Czernin

Patrik Ouředník

Europeana

Eine kurze Geschichte Europas im zwanzigsten Jahrhundert

Dass Europa auf gut 140 Seiten Platz hat, beweist der berühmte tschechische Schriftsteller Patrik Ourednik. Details der zwei Weltkriege reihen sich mit einem schlichten »und« neben überflüssiges Wissen zu den Errungenschaften des 20. Jahrhunderts, wodurch die Grausamkeiten des einen und die Skurrilitäten des anderen erst richtig zur Geltung kommen.

Ouredniks Kurztrip durch das Europa des letzten Jahrhunderts ist ein zeitkritisches Werk über die Hoffnungen und Traumata der europäischen Gemeinschaft, eine Collage der wechselvollen und widersprüchlichen Geschichte Europas.
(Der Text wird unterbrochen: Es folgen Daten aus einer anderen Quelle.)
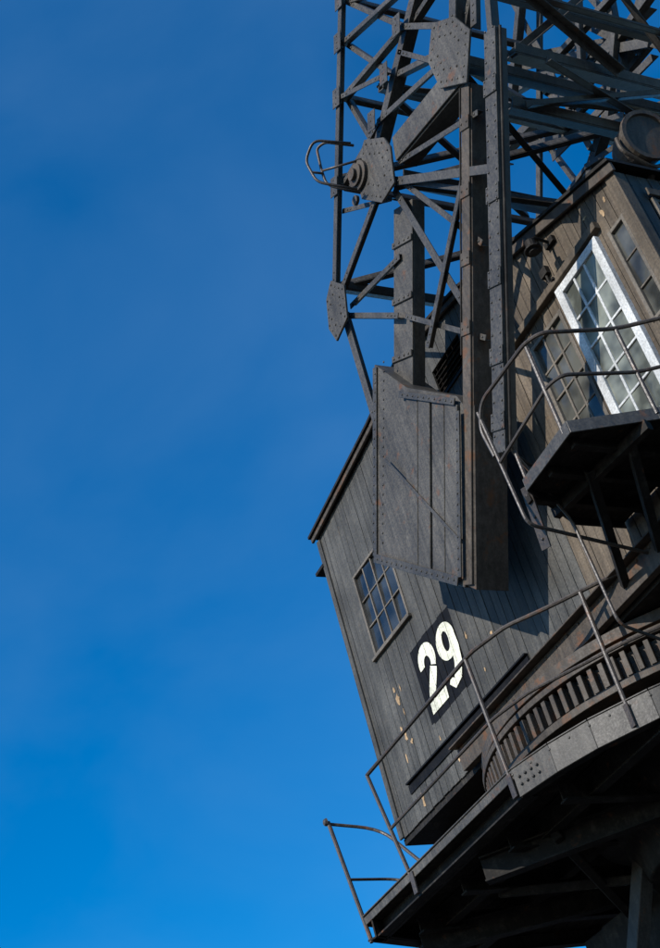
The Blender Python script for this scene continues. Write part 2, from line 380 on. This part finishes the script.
jd=V((.52,0,.855)).normalized(); prp=V((.855,0,-.52)).normalized()
for f in(.2,.5,.8):
    c=P(6.68,10.8,FY+.108).lerp(P(7.62,9.26,FY+.108),f); beam(bm,c-prp*.175,c+prp*.175,.06,.018)
    for s in(-.13,-.04,.05,.13): rivet(bm,c+prp*s+V((0,-.009,0)),r=.015)
finish(bm,"main_members",'steel_lit',jib,bevel=.004)
bm=B()
g1=[(6.66,11.67),(6.40,11.38),(6.36,11.2),(6.49,10.84),(6.75,10.86),(7.0,11.2),(6.95,11.55)]
g2=[(5.27,11.55),(5.01,11.28),(4.92,10.95),(5.2,10.6),(5.5,10.92),(5.5,11.3)]
g3=[(7.88,11.0),(7.7,10.75),(7.82,10.42),(8.1,10.38),(8.16,10.6),(8.05,10.9)]
for g in(g1,g2,g3):
    pts=[(-a,b) for a,b in g]; prism(bm,pts,FY-.055,FY-.032)
    cx=sum(p[0] for p in pts)/len(pts); cz=sum(p[1] for p in pts)/len(pts)
    for i in range(len(pts)):
        for q in(.17,.5):
            a=V(pts[i]).lerp(V((cx,cz)),q); b=V(pts[(i+1)%len(pts)]).lerp(V((cx,cz)),q)
            rivline(bm,(a.x,FY-.055,a.y),(b.x,FY-.055,b.y),.085,r=.012)
finish(bm,"gusset_plates",'steel_lit',jib,bevel=.003)
bm=B()
lathe(bm,V((-6.9,FY-.06,11.42)),V((0,-1,0)),[(0,.15),(.03,.15),(.035,.11),(.06,.11),(.065,.06),(.1,.06)])
lathe(bm,V((-7.1,FY-.03,11.3)),V((0,-1,0)),[(0,.05),(.03,.05)])
finish(bm,"pivot_pin",'steel_brown',jib)
j=jd; pr=prp
bm=B()
top=V((-5.27,FY,10.67)); bot=V((-7.49,FY,7.08))
beam(bm,top,bot,.12,.02); beam(bm,top+pr*.06+V((0,.13,0)),bot+pr*.06+V((0,.13,0)),.02,.24)
beam(bm,top+V((0,.26,0)),bot+V((0,.26,0)),.12,.02)
for f in(.08,.22,.36,.5):
    c=top.lerp(bot,f); d=(bot-top).normalized()*.06
    beam(bm,c-d+V((0,-.016,0)),c+d+V((0,-.016,0)),.13,.012)
    for s in(-.04,.04): rivet(bm,c+pr*s+V((0,-.022,0)),r=.012)
finish(bm,"column_box",'steel_brown',jib,bevel=.004)
bm=B()
t2=V((-4.64,5.78,10.5)); b2=V((-6.38,5.78,7.52))
chan(bm,t2,b2,.16,.1)
d=(b2-t2).normalized()
for f in(.14,.4,.6,.78,.93): beam(bm,t2.lerp(b2,f)-d*.07+V((0,-.014,0)),t2.lerp(b2,f)+d*.07+V((0,-.014,0)),.175,.012)
for s in(-.055,.055): rivline(bm,t2+pr*s+V((0,-.01,0)),b2+pr*s+V((0,-.01,0)),.13,r=.010)
for f in(.14,.4,.6,.78,.93):
    for s in(-.065,.065): rivline(bm,t2.lerp(b2,f)-d*.055+pr*s+V((0,-.02,0)),t2.lerp(b2,f)+d*.055+pr*s+V((0,-.02,0)),.045,r=.011)
finish(bm,"plated_strut",'steel',jib,bevel=.003)
bm=B(); pipe(bm,[t2+pr*.10+V((0,.03,0)),b2+pr*.10+V((0,.03,0)),b2+pr*.1+V((-.1,.5,-.25))],.012)
pipe(bm,[top-pr*.075+V((0,-.01,0)),top.lerp(bot,.55)-pr*.075+V((0,-.01,0))],.009)
finish(bm,"cable_conduit",'steel_dk',jib)
bm=B()
cw=[(-7.71,9.71),(-8.65,8.14),(-7.54,7.09),(-6.76,8.36),(-6.80,8.5),(-7.38,9.12)]
prism(bm,cw,FY-.01,FY+.33)
finish(bm,"counterweight_casing",'steel_lit',jib,bevel=.006)
bm=B(); prism(bm,[(-7.53,7.10),(-7.44,7.0),(-6.66,8.28),(-6.75,8.37)],FY+.015,FY+.33)
finish(bm,"casing_side",'steel_brown',jib,bevel=.004)
bm=B()
A=V((-7.38,9.08)); Bq=V((-6.76,8.43)); dn=V((-.52,-.855)).normalized()
E1=V((-8.62,8.12)); E2=V((-7.55,7.10)); et=(E2-E1).normalized(); en=V((-et.y,et.x))
if en.dot(dn)>0: en=-en
def tolow(p): return ((p-E1).dot(en)-.05)/(-dn.dot(en))
for i in range(4):
    a=A.lerp(Bq,i/4+.014)+dn*.05; b=A.lerp(Bq,(i+1)/4-.014)+dn*.05
    prism(bm,[tuple(a),tuple(a+dn*tolow(a)),tuple(b+dn*tolow(b)),tuple(b)],FY-.034-.008*(i%2),FY-.012)
finish(bm,"casing_plates",'steel_lit',jib,bevel=.005)
bm=B()
def strip(p,q,w_,y,th=.014): beam(bm,V((p[0],y,p[1])),V((q[0],y,q[1])),w_,th)
strip((-8.60,8.17),(-7.70,9.66),.07,FY-.02); strip((-8.58,8.13),(-7.54,7.15),.08,FY-.05)
strip((-7.5,7.16),(-6.80,8.33),.05,FY-.05); strip((-7.45,9.10),(-6.79,8.42),.06,FY-.056)
strip((-7.95,8.75),(-7.35,7.42),.03,FY-.050,.008)
for p,q,y in(((-8.60,8.22),(-7.72,9.6),FY-.027),((-8.53,8.08),(-7.58,7.19),FY-.057),((-7.4,9.05),(-6.82,8.45),FY-.063),((-7.48,7.22),(-6.84,8.28),FY-.057),((-8.44,8.2),(-7.56,9.6),FY-.011)):
    rivline(bm,(p[0],y,p[1]),(q[0],y,q[1]),.085,r=.012)
finish(bm,"casing_straps",'steel',jib,bevel=.003)
bm=B()
for i,(a,b,c,d_,w_) in enumerate(mem):
    if max(b,d_)>11.2 and min(b,d_)>10.8:
        angle(bm,P(a,b,YF+off[i]),P(c,d_,YF+off[i]),w_,flip=1 if i%2 else -1)
G=[(5.95,13.94,5.19,11.9,.09),(5.85,12.79,7.01,13.55,.08),(4.84,12.18,7.26,12.97,.1),(6.71,12.12,5.10,11.66,.09),(5.17,12.77,5.74,11.16,.08),(6.20,11.66,6.18,14.29,.08),(6.91,13.89,5.02,11.78,.1),(5.73,13.61,5.67,12.45,.1),(4.76,12.16,6.18,12.29,.08),(6.42,14.65,7.0,13.4,.1),
(5.0,12.6,6.0,12.9,.07),(5.2,12.3,5.9,11.5,.06),(5.6,11.4,6.9,12.5,.06),(6.0,14.0,6.9,13.0,.08),(5.3,13.2,5.9,12.1,.06)]
for i,(a,b,c,d_,w_) in enumerate(G): angle(bm,P(a,b,YF-.06-.013*i),P(c,d_,YF-.06-.013*i),w_)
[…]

Wir erfahren in kurzer Abfolge, dass im Ersten Weltkrieg 15.508 Kilometer Soldaten fielen, 1986 eine Barbie in KZ-Uniform auf den Markt kam, wann der BH erfunden und wann er verbrannt und dass im Jahr 1901 erstmals perforiertes Klopapier verkauft wurde.

»Europeana« ist kein Geschichtsbuch Europas und auch keine Europakritik, es ist eine Bestandsaufnahme, die durch ihre Lückenhaftigkeit den Raum hinter all den bekannten und unbekannten Fakten öffnet. Da das stolze Europa dabei einigermaßen beschämt zurückgelassen wird, ist es ein Glück, dass der rasante Stil und der witzige Grundton das Buch zu einem Lesevergnügen machen.

Aus dem Tschechischen von Michael Stavarič.

 

Leseprobe:

Eine große Enttäuschung im zwanzigsten Jahrhundert war die Tatsache, dass Schulpflicht und technischer Fortschritt und Bildung und Kultur nicht dazu führten, dass der Mensch nun besser und menschlicher war, wie man noch im neunzehnten Jahrhundert geglaubt hatte, und viele Mörder und Folterer und Massenmörder waren Liebhaber der Künste und hörten Opern und gingen in Ausstellungen und schrieben Gedichte und studierten Geisteswissenschaften und Medizin und so weiter.